Gertler and his colleagues have published their results this week in the journal Geophysical Research Letters. Co-authors include EAPS Professor Paul O'Gorman, along with Ben Kravitz of Indiana State University, John Moore of Beijing Normal University, Steven Phipps of the University of Tasmania, and Shingo Watanabe of the Japan Agency for Marine-Earth Science and Technology

A not-so-sunny picture

Scientists have previously modeled what Earth's climate might look like if solar geoengineering scenarios were to play out on a global scale, with mixed results. On the one hand, spraying aerosols into the stratosphere would reduce incoming solar heat and, to a degree, counteract the warming caused by carbon dioxide emissions. On the other hand, such cooling of the planet would not prevent other greenhouse gas-induced effects such as regional reductions in rainfall and ocean acidification.

There have also been signs that intentionally reducing solar radiation would shrink the temperature difference between the Earth's equator and poles or, in climate parlance, weaken the planet's meridional temperature gradient, cooling the equator while the poles continue to warm. This last consequence was especially intriguing to Gertler and O'Gorman.

"Storm tracks feed off of meridional temperature gradients, and storm tracks are interesting because they help us to understand weather extremes," Gertler says. "So we were interested in how geoengineering affects storm tracks."

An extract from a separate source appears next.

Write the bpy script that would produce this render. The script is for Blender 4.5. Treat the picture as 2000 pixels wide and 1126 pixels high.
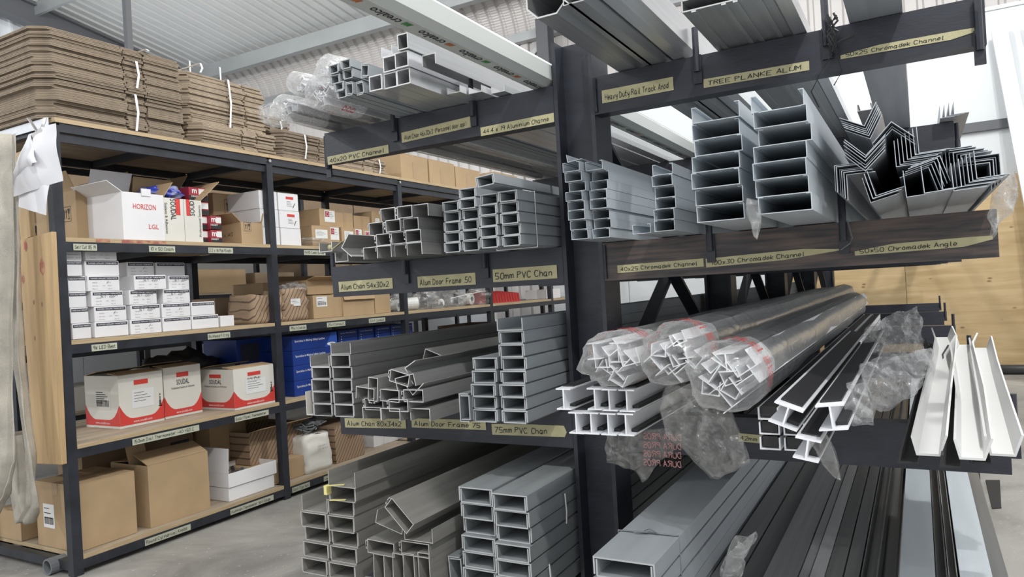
import bpy, bmesh, math, random
from mathutils import Vector, Matrix, noise
random.seed(7)
SC = bpy.context.scene
COL = SC.collection
for o in list(bpy.data.objects): bpy.data.objects.remove(o)

# ---------------------------------------------------------------- camera
FPX = 1418.5
CAM = Vector((0, 0, 1.15))
YAW, PITCH, ROLL = (math.radians(a) for a in (29.25, 0.15, 3.28))
_F = Vector((-math.sin(YAW)*math.cos(PITCH), math.cos(YAW)*math.cos(PITCH), math.sin(PITCH)))
_R = Vector((math.cos(YAW), math.sin(YAW), 0)); _U = _R.cross(_F)
R2 = _R*math.cos(ROLL) - _U*math.sin(ROLL); U2 = _R*math.sin(ROLL) + _U*math.cos(ROLL)
cd = bpy.data.cameras.new('camera'); cd.sensor_width = 36; cd.lens = FPX/2000*36; cd.clip_start = .02; cd.clip_end = 200
cam = bpy.data.objects.new('camera', cd); COL.objects.link(cam)
m = Matrix((R2, U2, -_F)).transposed().to_4x4(); m.translation = CAM; cam.matrix_world = m
SC.camera = cam
def at(px, py, X=None, Y=None, Z=None):
    d = (px-1000)*R2 + (563-py)*U2 + FPX*_F
    if X is not None: t = (X-CAM.x)/d.x
    elif Y is not None: t = (Y-CAM.y)/d.y
    else: t = (Z-CAM.z)/d.z
    return CAM + d*t

# ---------------------------------------------------------------- light
W = bpy.data.worlds.new('world'); SC.world = W; W.use_nodes = True
bg = W.node_tree.nodes['Background']; bg.inputs[0].default_value = (.94, .97, 1, 1); bg.inputs[1].default_value = .98
def lamp(name, loc, power, size, color=(1, 1, 1)):
    l = bpy.data.lights.new(name, 'POINT'); l.energy = power; l.shadow_soft_size = size; l.color = color
    o = bpy.data.objects.new(name, l); COL.objects.link(o); o.location = loc
    return o
lamp('high_bay_or_fill_lamp', (1.5, -.9, 5.2), 470, .10, (1, .99, .97))
lamp('high_bay_or_fill_lamp', (-8.0, -3.6, 5.6), 520, .12, (1, .99, .97))
lamp('high_bay_or_fill_lamp', (1.6, 3.2, 5.8), 470, .12, (1, .99, .97))
lamp('high_bay_or_fill_lamp', (-1.6, 6.2, 5.2), 190, .1, (1, .99, .97))  # added fill, stands in for skylight sun on the rack-top cartons
lamp('high_bay_or_fill_lamp', (-8.5, 5.2, 4.9), 330, .15, (1, .99, .97))  # added fill lamp that brightens the roof and gable
vs = SC.view_settings
vs.view_transform = 'Standard'; vs.look = 'None'; vs.gamma = 1; vs.use_curve_mapping = False; vs.exposure = .22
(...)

The team looked at how extratropical storm tracks might change under a scenario of solar geoengineering known to climate scientists as experiment G1 of the Geoengineering Model Intercomparison Project (GeoMIP), a project that provides various geoengineering scenarios for scientists to run on climate models to assess their various climate effects.

The G1 experiment assumes an idealized scenario in which a solar geoengineering scheme blocks enough solar radiation to counterbalance the warming that would occur if carbon dioxide concentrations were to quadruple.

The researchers used results from various climate models run forward in time under the conditions of the G1 experiment. They also used results from a more sophisticated geoengineering scenario with doubling of carbon dioxide concentrations and aerosols injected into the stratosphere at more than one latitude. In each model they recorded the day-to-day change in air pressure at sea level pressure at various locations along the storm tracks. These changes reflect the passage of storms and measure a storm track's energy.

"If we look at the variance in sea level pressure, we have a sense of how often and how strongly cyclones pass over each area," Gertler explains. "We then average the variance across the whole extratropical region, to get an average value of storm track strength for the northern and southern hemispheres."

An imperfect counterbalance

Their results, across climate models, showed that solar geoengineering would weaken storm tracks in both Northern and Southern hemispheres. Depending on the scenario they considered, the storm track in the Northern Hemisphere would be 5 to 17% weaker than it is today.

"A weakened storm track, in both hemispheres, would mean weaker winter storms but also lead to more stagnant weather, which could affect heat waves," Gertler says. "Across all seasons, this could affect ventilation of air pollution. It also may contribute to a weakening of the hydrological cycle, with regional reductions in rainfall. These are not good changes, compared to a baseline climate that we are used to."

The researchers were curious to see how the same storm tracks would respond to just global warming alone, without the addition of social geoengineering, so they ran the climate models again under several warming-only scenarios. Surprisingly, they found that, in the northern hemisphere, global warming would also weaken storm tracks, by the same magnitude as with the addition of solar geoengineering. This suggests solar geoengineering, and efforts to cool the Earth by reducing incoming heat, would not do much to alter global warming's effects, at least on storm tracks—a puzzling outcome that the researchers are unsure how to explain.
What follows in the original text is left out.